The EUR/GBP pair went sideways initially on Thursday, but then sliced through the vinyl 0.88 handle to the upside after Mark Carney from the Bank of England suggested that although they were raising interest rates during the day, quite frankly it’s going to be a very slow and gradual rise that the market can expect. Now that we’ve reentered the previous consolidation area, I think that a pullback will more than likely offer a buying opportunity as the 0.88 level should be supported. The market should continue to reach towards the 0.90 level as it is the top of the reason. I think that if we can break above the 0.90 level, the market should then go to the 0.92 level above. I think that the turnaround is a nice buying opportunity as we had recently sold off drastically.

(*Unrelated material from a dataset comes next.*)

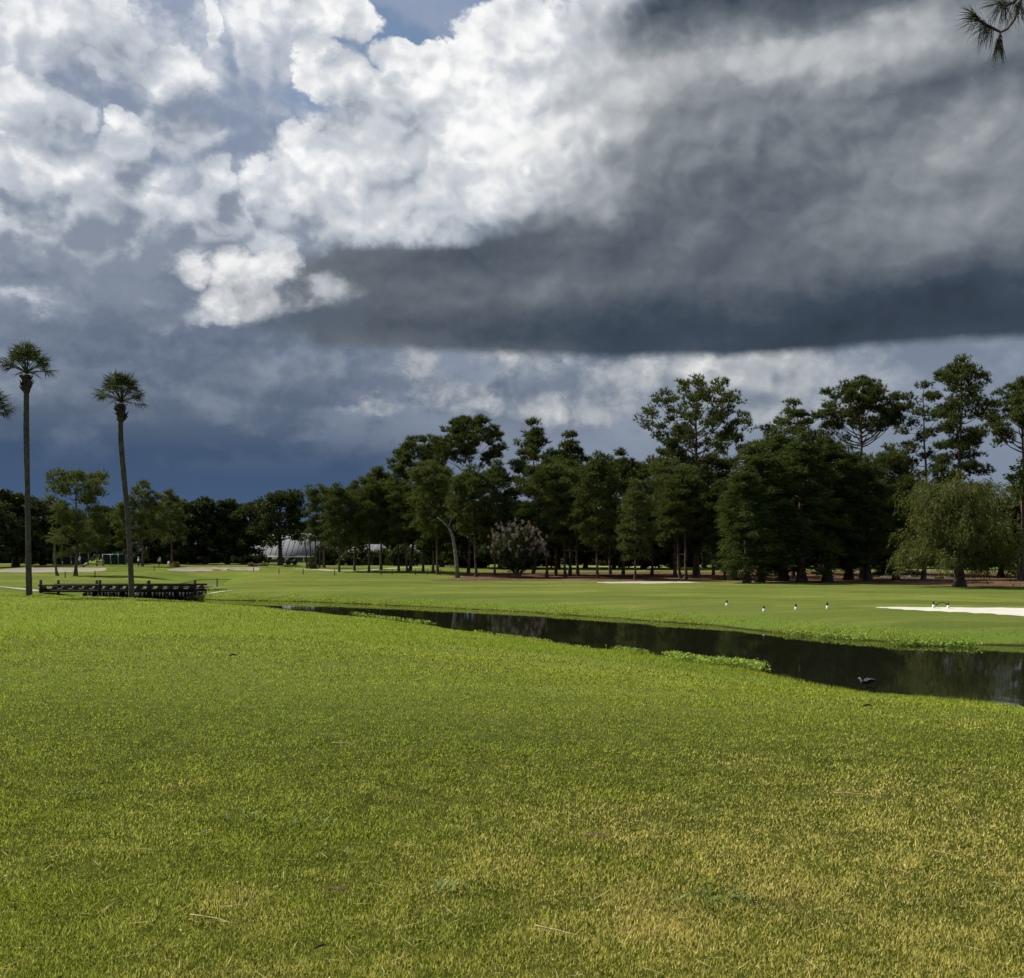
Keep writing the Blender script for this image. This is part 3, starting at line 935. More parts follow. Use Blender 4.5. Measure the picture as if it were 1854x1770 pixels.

The alternate scenario is that if we break down below the 0.8740 level, we would continue to go much lower. Ultimately though, I think that the buyers will continue to run the show, as the longer-term trend has been very bullish. A lot of pundits think that the pair is going to go to the parity level, and I think it makes sense as traders will continue to be concerned about the situation in the United Kingdom after leaving the European Union. They clearly will favor the European Union for its stability, even though I think in the long run the United Kingdom will do quite well, and I would be interested in owning the British pound once we shake a lot of the doubt out of the system. After the significant move during the Thursday session though, it looks likely that the buyers are coming back to push this market much higher.